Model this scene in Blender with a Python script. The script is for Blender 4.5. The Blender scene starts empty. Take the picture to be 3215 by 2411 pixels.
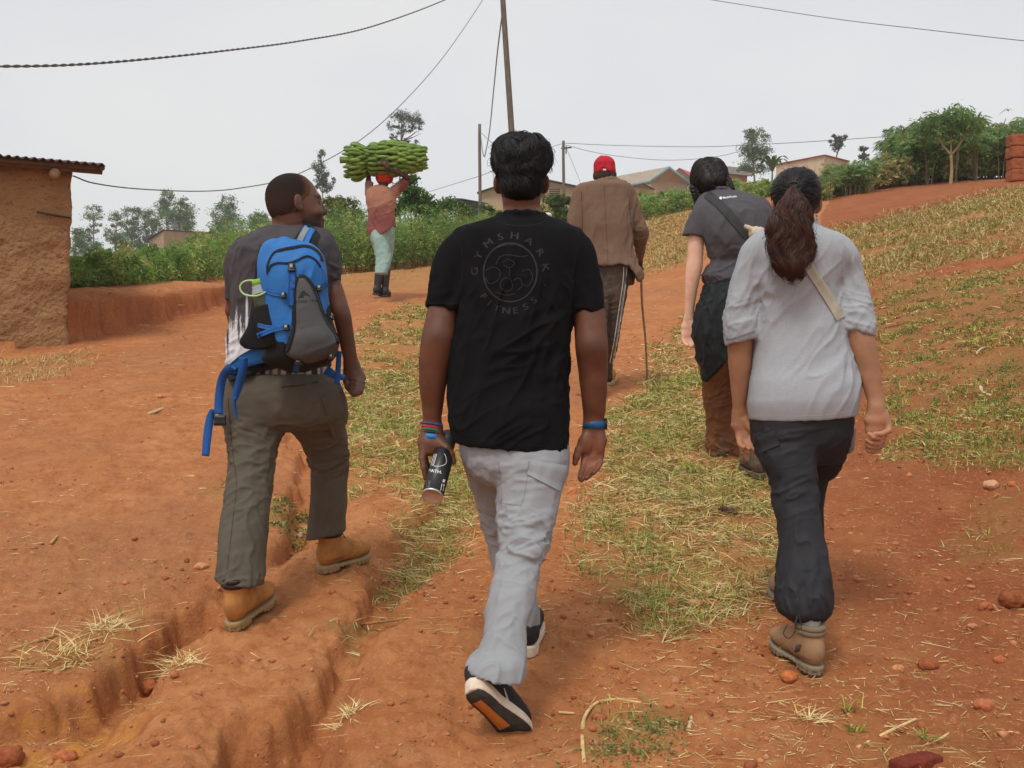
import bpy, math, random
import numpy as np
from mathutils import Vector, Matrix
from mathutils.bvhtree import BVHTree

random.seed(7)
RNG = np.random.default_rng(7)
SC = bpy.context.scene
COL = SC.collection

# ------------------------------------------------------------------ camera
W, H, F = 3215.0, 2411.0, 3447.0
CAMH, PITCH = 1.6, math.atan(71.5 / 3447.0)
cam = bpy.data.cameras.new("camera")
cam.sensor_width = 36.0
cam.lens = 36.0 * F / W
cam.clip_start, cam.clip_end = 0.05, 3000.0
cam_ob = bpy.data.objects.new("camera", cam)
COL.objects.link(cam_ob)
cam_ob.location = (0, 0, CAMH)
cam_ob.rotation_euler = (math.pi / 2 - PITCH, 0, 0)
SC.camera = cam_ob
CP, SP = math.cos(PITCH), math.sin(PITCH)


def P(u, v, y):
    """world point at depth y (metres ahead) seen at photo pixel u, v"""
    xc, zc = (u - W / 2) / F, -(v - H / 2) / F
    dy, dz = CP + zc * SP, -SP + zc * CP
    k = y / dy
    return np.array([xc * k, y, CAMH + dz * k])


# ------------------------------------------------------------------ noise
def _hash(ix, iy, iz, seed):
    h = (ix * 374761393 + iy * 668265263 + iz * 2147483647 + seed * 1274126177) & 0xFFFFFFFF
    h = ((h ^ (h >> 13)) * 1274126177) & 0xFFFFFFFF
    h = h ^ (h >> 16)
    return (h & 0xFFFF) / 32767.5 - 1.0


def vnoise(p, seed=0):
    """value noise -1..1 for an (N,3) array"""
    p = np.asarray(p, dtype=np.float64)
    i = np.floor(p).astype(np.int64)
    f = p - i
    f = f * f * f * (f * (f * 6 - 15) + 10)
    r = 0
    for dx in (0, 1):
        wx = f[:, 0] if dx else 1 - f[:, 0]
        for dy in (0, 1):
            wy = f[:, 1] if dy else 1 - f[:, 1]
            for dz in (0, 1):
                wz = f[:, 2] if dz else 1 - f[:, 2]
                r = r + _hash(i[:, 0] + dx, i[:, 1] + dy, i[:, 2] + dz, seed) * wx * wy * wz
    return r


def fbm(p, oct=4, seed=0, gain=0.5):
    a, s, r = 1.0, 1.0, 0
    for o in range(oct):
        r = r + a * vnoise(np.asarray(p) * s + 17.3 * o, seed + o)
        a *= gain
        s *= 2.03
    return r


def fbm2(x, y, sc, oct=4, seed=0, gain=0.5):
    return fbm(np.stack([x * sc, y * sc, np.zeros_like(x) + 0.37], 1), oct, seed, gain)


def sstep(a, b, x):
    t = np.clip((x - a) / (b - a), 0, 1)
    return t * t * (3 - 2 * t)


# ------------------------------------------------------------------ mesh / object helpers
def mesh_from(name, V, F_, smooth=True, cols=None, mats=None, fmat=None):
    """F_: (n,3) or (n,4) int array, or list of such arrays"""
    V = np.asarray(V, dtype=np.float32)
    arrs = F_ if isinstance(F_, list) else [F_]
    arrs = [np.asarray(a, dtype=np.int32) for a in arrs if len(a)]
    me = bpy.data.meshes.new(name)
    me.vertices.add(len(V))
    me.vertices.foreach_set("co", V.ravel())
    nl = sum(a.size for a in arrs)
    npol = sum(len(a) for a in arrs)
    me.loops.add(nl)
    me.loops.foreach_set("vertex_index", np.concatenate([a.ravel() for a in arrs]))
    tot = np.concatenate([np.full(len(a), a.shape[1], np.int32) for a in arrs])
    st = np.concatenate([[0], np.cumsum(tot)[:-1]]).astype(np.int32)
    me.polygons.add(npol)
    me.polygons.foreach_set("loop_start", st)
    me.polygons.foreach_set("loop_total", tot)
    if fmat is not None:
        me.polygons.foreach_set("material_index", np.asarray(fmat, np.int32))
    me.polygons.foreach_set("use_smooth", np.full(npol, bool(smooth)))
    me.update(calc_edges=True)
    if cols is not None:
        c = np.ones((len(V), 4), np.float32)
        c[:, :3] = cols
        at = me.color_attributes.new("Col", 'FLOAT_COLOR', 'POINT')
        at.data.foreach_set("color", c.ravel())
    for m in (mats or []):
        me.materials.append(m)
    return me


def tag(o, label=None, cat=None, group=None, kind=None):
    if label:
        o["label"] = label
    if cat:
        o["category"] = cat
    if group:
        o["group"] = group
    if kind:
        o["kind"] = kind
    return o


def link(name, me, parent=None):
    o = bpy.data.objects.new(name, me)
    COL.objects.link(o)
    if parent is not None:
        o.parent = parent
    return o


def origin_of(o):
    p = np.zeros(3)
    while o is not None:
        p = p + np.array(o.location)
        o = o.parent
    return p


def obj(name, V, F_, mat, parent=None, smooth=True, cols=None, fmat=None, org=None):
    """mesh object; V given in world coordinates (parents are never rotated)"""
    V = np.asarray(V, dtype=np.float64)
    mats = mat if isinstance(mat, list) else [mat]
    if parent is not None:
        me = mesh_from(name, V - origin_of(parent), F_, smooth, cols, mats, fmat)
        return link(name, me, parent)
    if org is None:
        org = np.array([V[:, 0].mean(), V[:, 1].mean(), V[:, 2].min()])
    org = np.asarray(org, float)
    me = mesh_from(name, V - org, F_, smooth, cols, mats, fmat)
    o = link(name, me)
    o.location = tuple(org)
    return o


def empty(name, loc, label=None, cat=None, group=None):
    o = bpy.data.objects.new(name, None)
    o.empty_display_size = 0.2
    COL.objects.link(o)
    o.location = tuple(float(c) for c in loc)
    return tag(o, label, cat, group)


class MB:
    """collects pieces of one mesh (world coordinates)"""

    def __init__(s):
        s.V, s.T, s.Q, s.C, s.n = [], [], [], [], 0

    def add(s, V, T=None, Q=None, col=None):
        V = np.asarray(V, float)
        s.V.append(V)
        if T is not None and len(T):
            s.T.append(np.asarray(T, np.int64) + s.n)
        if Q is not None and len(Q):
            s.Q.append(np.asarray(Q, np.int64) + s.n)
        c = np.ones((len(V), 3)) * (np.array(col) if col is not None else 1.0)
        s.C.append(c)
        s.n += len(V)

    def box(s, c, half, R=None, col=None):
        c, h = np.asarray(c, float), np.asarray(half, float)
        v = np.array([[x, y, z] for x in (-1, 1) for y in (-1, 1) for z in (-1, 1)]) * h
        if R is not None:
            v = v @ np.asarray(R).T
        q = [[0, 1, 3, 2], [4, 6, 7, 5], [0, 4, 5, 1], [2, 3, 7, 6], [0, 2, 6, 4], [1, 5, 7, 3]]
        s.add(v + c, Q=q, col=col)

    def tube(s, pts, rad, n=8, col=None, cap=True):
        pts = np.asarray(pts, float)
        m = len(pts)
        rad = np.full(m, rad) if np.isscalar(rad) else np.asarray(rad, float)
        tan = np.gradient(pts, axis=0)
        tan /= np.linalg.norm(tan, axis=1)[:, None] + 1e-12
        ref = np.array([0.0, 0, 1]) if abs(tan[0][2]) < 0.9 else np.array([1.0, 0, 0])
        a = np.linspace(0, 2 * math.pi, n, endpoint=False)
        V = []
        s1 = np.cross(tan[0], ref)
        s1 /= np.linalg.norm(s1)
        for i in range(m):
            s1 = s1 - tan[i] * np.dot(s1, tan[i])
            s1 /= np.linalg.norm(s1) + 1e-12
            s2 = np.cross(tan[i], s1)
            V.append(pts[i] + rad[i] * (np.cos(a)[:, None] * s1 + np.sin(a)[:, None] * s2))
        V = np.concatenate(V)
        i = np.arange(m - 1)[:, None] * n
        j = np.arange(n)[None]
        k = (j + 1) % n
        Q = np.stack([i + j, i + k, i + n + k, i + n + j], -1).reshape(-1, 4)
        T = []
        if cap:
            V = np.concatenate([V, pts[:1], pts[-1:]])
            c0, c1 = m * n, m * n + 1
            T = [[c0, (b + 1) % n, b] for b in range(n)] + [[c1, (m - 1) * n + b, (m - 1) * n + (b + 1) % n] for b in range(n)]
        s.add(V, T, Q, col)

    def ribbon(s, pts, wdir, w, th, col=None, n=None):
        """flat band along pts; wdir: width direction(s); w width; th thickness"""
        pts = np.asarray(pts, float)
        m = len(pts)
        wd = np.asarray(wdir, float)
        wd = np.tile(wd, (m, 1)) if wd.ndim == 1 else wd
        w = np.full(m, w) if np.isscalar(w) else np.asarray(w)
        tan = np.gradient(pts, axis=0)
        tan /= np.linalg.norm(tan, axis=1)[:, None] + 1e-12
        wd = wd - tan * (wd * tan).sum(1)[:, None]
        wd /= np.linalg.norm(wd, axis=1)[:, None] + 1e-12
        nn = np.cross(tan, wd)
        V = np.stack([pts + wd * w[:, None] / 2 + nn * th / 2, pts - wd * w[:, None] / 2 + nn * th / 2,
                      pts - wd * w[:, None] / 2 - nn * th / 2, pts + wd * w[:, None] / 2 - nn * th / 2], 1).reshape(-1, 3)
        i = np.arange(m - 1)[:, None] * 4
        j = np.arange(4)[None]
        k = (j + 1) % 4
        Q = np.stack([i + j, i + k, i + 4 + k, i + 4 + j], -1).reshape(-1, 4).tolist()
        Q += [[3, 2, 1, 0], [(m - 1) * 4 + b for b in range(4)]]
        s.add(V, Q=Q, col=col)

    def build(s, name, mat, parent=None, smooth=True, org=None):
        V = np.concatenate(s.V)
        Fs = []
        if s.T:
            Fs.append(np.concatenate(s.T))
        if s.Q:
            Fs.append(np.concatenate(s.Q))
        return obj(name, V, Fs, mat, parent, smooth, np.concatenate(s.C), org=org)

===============

INSTRUCTIONS TO FOLLOW:
Please repeat exactly the data above from its first line to the line that contains "COL = SC.collection", inclusive, and leave every picture out.

EXERCISE SOLUTION:
Model this scene in Blender with a Python script. The script is for Blender 4.5. The Blender scene starts empty. Take the picture to be 3215 by 2411 pixels.
import bpy, math, random
import numpy as np
from mathutils import Vector, Matrix
from mathutils.bvhtree import BVHTree

random.seed(7)
RNG = np.random.default_rng(7)
SC = bpy.context.scene
COL = SC.collection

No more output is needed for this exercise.